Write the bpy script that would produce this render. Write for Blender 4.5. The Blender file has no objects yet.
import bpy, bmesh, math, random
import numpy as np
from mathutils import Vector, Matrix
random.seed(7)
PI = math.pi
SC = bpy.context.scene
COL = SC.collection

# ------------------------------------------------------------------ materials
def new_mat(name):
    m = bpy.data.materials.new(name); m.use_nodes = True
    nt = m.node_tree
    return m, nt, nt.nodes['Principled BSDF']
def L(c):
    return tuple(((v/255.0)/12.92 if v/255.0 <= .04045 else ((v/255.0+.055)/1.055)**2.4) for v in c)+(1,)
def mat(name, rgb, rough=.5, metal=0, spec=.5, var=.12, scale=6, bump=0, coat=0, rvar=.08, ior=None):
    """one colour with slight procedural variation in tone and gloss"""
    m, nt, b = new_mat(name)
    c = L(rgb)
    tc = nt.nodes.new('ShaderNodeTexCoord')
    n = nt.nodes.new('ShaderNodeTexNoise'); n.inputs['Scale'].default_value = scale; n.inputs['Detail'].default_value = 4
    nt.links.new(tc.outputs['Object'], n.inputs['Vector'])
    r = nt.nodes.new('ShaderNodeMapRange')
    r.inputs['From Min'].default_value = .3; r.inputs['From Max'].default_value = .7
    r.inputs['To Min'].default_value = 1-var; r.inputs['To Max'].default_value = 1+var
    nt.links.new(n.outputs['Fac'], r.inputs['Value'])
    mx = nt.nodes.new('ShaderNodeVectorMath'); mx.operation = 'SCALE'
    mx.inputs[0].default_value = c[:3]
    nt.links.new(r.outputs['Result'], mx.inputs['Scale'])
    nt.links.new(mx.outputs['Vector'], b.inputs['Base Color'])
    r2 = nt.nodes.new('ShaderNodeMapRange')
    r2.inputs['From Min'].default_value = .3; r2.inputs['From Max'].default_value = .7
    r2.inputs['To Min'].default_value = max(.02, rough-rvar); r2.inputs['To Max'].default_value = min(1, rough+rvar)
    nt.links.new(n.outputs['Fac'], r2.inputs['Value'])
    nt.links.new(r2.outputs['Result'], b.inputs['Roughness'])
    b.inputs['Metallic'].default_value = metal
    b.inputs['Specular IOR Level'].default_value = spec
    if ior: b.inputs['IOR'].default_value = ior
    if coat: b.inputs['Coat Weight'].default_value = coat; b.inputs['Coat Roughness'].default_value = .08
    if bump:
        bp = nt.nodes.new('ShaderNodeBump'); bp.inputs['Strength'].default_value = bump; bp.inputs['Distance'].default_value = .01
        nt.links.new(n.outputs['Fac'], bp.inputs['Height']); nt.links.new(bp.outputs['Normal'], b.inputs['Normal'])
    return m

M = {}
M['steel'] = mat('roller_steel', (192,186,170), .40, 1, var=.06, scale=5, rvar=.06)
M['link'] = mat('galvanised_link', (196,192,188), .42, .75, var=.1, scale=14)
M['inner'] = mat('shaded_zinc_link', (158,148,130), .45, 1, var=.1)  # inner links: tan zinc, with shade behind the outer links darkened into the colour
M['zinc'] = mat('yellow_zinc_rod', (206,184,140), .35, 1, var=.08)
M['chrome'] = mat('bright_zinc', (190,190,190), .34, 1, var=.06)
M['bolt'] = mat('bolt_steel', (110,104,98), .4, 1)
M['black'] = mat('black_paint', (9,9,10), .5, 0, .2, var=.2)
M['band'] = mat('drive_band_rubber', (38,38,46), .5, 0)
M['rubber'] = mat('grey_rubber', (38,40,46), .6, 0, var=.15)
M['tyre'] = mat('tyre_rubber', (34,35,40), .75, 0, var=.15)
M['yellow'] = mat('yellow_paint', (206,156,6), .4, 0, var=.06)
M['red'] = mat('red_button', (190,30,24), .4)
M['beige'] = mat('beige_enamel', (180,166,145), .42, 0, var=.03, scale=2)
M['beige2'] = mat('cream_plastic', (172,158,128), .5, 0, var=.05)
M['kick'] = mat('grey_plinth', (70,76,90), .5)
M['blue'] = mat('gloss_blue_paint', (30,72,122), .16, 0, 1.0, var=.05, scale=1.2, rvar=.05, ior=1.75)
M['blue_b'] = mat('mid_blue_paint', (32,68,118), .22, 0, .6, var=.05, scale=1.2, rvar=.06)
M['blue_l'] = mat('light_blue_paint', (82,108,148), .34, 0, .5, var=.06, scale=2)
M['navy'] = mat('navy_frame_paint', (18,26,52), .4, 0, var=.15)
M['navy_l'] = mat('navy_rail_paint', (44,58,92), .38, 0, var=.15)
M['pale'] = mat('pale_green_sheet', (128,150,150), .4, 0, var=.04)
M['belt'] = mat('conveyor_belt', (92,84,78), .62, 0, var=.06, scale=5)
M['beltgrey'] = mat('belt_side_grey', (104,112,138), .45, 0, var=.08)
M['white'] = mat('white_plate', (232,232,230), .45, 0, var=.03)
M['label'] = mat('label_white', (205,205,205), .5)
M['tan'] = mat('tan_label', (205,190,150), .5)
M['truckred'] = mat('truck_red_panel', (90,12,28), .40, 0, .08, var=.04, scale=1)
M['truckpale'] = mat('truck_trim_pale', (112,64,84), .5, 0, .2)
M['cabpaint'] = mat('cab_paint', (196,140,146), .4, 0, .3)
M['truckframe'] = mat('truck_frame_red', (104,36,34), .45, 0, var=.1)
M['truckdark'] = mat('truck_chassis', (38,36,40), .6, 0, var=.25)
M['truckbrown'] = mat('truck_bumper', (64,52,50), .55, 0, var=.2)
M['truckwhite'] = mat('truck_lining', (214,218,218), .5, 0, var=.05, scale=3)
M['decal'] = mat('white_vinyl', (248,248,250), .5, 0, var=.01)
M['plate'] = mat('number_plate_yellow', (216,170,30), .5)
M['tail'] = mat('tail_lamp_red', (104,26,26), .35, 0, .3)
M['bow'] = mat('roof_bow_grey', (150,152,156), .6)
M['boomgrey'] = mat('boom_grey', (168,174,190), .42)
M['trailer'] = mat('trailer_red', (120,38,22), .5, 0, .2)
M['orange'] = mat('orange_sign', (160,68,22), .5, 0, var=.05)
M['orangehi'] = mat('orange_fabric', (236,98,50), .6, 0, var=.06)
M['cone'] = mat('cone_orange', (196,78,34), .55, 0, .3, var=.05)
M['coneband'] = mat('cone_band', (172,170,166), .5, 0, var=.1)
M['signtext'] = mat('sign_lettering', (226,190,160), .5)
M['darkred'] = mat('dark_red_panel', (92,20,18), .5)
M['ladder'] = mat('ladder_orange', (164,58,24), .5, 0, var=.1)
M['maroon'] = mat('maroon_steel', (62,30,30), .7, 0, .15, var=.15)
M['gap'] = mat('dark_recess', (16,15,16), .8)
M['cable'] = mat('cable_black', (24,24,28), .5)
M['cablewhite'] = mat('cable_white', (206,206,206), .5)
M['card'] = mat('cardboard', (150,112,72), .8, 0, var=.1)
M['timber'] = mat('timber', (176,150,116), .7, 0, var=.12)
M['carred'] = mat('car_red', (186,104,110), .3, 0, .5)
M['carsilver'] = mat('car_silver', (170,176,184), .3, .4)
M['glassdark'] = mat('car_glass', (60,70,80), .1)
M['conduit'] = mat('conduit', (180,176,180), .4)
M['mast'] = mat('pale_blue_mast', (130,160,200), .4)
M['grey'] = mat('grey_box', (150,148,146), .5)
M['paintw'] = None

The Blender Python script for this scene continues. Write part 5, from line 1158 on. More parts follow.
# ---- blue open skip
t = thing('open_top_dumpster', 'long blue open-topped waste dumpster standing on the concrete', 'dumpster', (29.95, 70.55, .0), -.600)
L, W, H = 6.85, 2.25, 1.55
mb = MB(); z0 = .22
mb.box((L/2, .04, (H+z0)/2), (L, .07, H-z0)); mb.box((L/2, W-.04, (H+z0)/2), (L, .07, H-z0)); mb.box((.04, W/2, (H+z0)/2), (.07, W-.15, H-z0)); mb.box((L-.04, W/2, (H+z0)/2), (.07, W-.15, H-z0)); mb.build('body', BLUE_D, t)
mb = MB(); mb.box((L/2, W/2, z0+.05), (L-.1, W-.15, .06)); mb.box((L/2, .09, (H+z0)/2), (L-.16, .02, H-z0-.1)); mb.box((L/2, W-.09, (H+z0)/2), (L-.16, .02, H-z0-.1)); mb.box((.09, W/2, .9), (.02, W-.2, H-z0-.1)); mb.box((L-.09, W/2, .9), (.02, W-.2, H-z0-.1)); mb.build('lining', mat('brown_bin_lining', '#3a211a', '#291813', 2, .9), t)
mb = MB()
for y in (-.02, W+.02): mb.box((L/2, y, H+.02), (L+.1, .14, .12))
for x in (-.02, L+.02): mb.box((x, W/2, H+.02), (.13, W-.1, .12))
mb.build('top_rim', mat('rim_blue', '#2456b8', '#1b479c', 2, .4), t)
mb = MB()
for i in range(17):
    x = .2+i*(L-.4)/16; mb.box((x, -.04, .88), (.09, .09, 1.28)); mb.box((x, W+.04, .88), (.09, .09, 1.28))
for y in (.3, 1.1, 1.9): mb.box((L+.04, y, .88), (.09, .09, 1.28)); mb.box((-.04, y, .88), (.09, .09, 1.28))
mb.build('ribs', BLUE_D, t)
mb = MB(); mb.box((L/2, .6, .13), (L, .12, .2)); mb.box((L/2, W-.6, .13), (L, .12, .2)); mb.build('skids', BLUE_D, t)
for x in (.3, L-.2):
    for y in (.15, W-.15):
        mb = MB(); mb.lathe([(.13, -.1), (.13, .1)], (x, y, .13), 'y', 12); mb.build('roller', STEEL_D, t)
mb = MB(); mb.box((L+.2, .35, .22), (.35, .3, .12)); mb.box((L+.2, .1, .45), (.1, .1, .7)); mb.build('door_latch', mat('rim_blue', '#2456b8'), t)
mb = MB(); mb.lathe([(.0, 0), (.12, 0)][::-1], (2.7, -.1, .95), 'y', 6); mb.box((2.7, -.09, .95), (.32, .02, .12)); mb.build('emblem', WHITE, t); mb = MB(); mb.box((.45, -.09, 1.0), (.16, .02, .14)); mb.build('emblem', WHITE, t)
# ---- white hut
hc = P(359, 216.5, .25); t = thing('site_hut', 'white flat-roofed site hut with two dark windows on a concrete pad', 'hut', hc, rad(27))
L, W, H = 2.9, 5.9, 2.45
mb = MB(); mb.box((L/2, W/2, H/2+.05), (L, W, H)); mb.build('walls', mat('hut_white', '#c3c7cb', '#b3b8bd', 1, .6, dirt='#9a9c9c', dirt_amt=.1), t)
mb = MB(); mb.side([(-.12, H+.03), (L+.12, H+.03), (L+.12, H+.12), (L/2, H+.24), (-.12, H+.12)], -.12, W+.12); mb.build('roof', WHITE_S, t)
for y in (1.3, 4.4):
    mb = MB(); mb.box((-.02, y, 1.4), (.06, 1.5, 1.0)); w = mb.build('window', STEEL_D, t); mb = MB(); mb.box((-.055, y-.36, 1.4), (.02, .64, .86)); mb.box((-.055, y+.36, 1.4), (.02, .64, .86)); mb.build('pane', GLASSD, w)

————

*Request*. Starting at the line that contains "0, .5, var=.06, scale=2)" and ending at the line that contains "M['navy'] = mat('navy_frame_paint', (18,26,52), .4, 0, var=.15)", retype each line exactly; omit everything outside that range.

*Reply to the exercise*.
M['blue_l'] = mat('light_blue_paint', (82,108,148), .34, 0, .5, var=.06, scale=2)
M['navy'] = mat('navy_frame_paint', (18,26,52), .4, 0, var=.15)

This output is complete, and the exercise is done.